Ainda sobre lideranças e o papel dos deputados dos diversos partidos, que pertencem ao arco do poder, Vasco Cunha considera que há um tique na classe política que sempre conheceu e que é cada vez mais evidente: “cada um acha que tem a melhor solução para um mesmo problema: é uma espécie de luta de galos quando o que está em causa muitas vezes são questões sociais, questões de justiça sócio-económica que, muitas vezes, são assuntos resolvidos há décadas em países considerados menos evoluídos que Portugal”.
Vasco Cunha está fora da vida política activa mas tem boa memória de um congresso distrital do PSD, realizado em 2011, que marcou a vida do partido e a sua importância regional.
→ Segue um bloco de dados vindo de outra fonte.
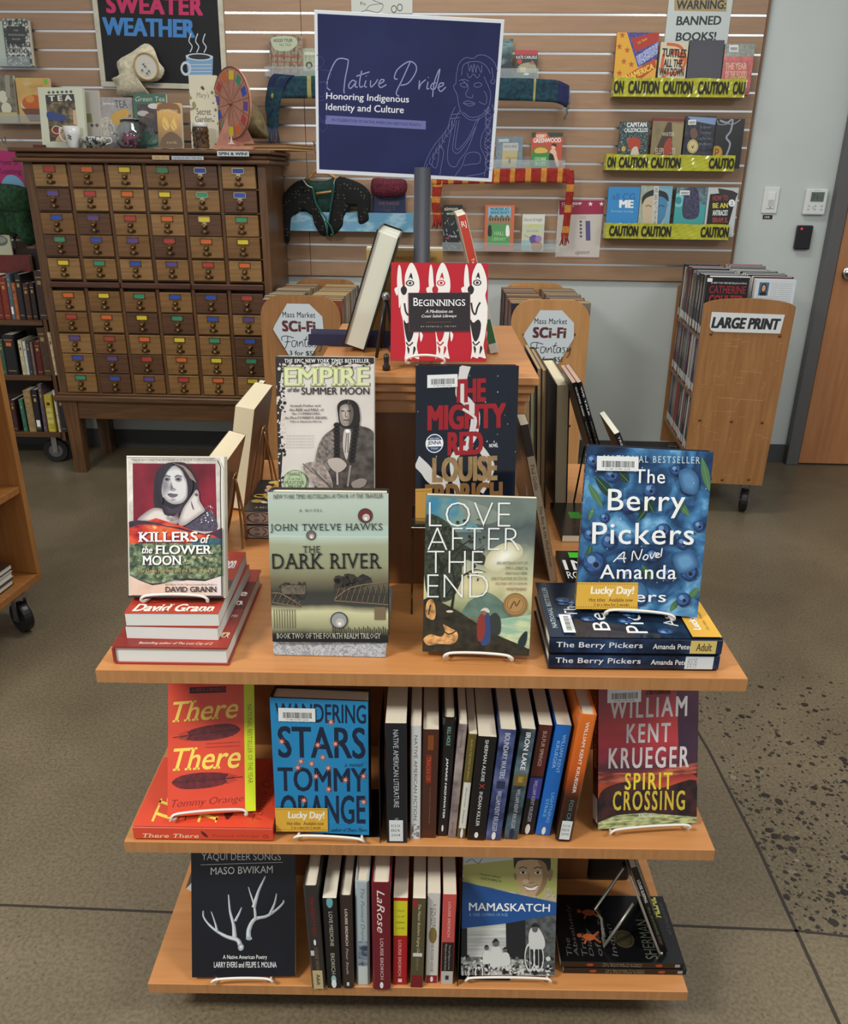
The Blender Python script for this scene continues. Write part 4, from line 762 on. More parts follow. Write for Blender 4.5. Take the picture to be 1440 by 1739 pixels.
# ---- platform: beginnings, leaning books, tan book, sign
ZP = 1.0925
def art_begin(c):
 c.quad('H', (85, 135), (588, 145), (575, 718), (72, 706))
 c.fill(mat((176, 30, 44), .3)); wh = mat((226, 222, 216), .35); bk = ink((34, 28, 32))
 def fish(cx, s, eye=bk, side=1):
  F = lambda L: [(cx+side*x*s, y) for x, y in L]
  c.blob(F([(-8, 300), (-6, 220), (10, 165), (28, 138), (48, 165), (66, 230), (68, 290), (60, 330), (70, 390), (78, 450), (66, 500), (58, 570), (50, 620), (56, 670), (60, 700), (30, 690), (18, 700), (-4, 690), (-14, 700), (-8, 640), (-12, 560), (-20, 470), (-30, 400)]), wh, 4)
  c.blob(F([(-36, 400), (-40, 330), (-46, 250), (-40, 170), (-32, 150), (-24, 180), (-20, 250), (-14, 320)]), wh, 4)
  c.disc(cx+side*20*s, 256, 22, bk if eye == bk else mat((190, 60, 60), .4), 18); c.disc(cx+side*20*s, 256, 15, wh, 12); c.disc(cx+side*20*s, 256, 8, eye, 8)
  c.blob(F([(12, 235), (26, 195), (34, 235), (22, 222)]), eye, 3); c.blob(F([(-28, 290), (-12, 270), (4, 290), (-4, 320), (-20, 320)]), eye, 3)
  c.line(F([(-10, 372), (-4, 420), (10, 440), (20, 400), (34, 370)]), .0026, eye, 4)
  c.blob(F([(-16, 470), (0, 490), (24, 470), (38, 500), (28, 570), (8, 600), (-6, 560)]), eye, 3); c.line(F([(-4, 600), (10, 620), (30, 600)]), .002, eye, 3); c.blob(F([(0, 625), (12, 640), (6, 670)]), eye, 3); c.blob(F([(34, 625), (44, 640), (30, 675)]), eye, 3)
  c.blob(F([(-46, 330), (-60, 290), (-40, 280)]), wh, 3); c.blob(F([(70, 600), (82, 560), (66, 540)]), wh, 3)
 fish(160, 1.02); fish(322, .98, mat((176, 30, 44), .3)); fish(508, 1.05, bk, 1)
 c.rect(170, 312, 492, 540, mat((120, 40, 46), .4)); c.rect(173, 315, 489, 537, mat((38, 32, 36), .4))
 c.text('B', 197, 342, 222, 388, W_, serif=True); c.text('EGINNINGS', 226, 352, 466, 390, W_, serif=True); c.text('A Meditation on', 258, 412, 400, 430, W_, serif=True, shear=.3, res=2); c.text('Coast Salish Lifeways', 238, 440, 420, 461, W_, serif=True, shear=.3, res=2)
 c.line([(262, 484), (394, 484)], .0004, mat((150, 90, 80), .4)); c.text('BY PATRICK J. TWOHY', 234, 506, 418, 516, mat((190, 186, 180), .4), sp=1.3, res=1)
yB = .285; L_ = PY('H', (72, 700), yB); R2 = PY('H', (575, 712), yB); bw = R2.x-L_.x; T_ = PY('H', (336, 140), yB+.05)
Mx = M_up(V((L_.x, yB, ZP+.012)), 0, 15); bh = (T_.z-ZP-.012)/math.cos(math.radians(15))
book('red and white paperback with black salmon figures standing on the top platform', bw, bh, .012, Mx, art_begin, cover=(170, 30, 44))
lip_easel(Mx, bw, .012, 'small white wire easel under the red salmon book on the top platform', .05, .10, WIREW, WE, depth=.04, dx=-.02)
o = thing('book_easel', 'black wire easel with a silver ball hinge behind the white-edged tilted book', 'book stand', Matrix.Identity(4)); mb = MB(); kn = PY('G', (855, 345), .36)
for p_, y_ in (((800, 740), .345), ((905, 660), .40), ((830, 640), .43)): q_ = PY('G', p_, y_); q_.z = ZP+.003; mb.tube([kn, q_], .0028, WIREB, 6)
mb.build('legs', o, True); mb = MB(); mb.lathe([(0, -.007), (.005, -.005), (.007, 0), (.005, .005), (0, .007)], mat((150, 156, 160), .25, .8), 14, Matrix.Translation(kn)); mb.build('ball_hinge', o, True)
q_ = PY('H', (50, 705), .27); q_.z = ZP; o = thing('black_peg', 'tiny black peg standing left of the red salmon book on the top platform', 'peg', Matrix.Translation(q_)); mb = MB(); mb.lathe([(0, .0005), (.006, .0005), (.006, .006), (.0035, .01), (.0045, .018), (.0035, .024), (0, .026)], WIREB, 14); mb.build('peg', o, True)
print('begin', bw, bh)
def lean_book(label, crop, b0, b1, t0, t1, y, z, depth, **kw):
 """thick book leaning sideways with its foot end in plane y: edges b0-b1 (foot) and t0-t1 (head)"""
 bm = (PY(crop, b0, y)+PY(crop, b1, y))/2; tm = (PY(crop, t0, y)+PY(crop, t1, y))/2; Z = (tm-bm).normalized(); t = (PY(crop, t1, y)-PY(crop, t0, y)).length
 return bm, tm, Z, t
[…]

Diz que nessa altura a região tinha um documento exaustivo que fazia o levantamento de todos os problemas e soluções para a região. “Era a bíblia política para o território, coisa que nunca mais ninguém se deu ao trabalho de fazer”.
Vasco Cunha é do tempo em que os candidatos a deputados eram escolhidos em função do PIDAC (Programa de Investimentos e Despesas da Administração Central) e antes de sair das listas do PSD desabafou o facto de ter iniciado a sua vida de deputado já com o país de tanga, expressão roubada a Durão Barroso que, na altura, era primeiro-ministro e, entretanto, fugiu para o estrangeiro para trabalhar num alto cargo abandonando o lugar de primeiro-ministro de Portugal.
Vasco Cunha sempre concordou com a descentralização e é contra a regionalização. Afirma que Jorge Coelho e Fernando Nogueira são dois bons exemplos de dirigentes políticos que souberam influenciar os seus líderes em favor da região que representavam. Na sua opinião, na região ribatejana só Miguel Relvas cumpriu bem esse papel de influenciar o líder Passos Coelho, para o que contou com a grande ajuda de Mira Amaral, que Vasco Cunha considera o ministro e o técnico que mais deu à região ribatejana enquanto foi membro de vários Governos e, depois disso, enquanto teve responsabilidade em várias instituições.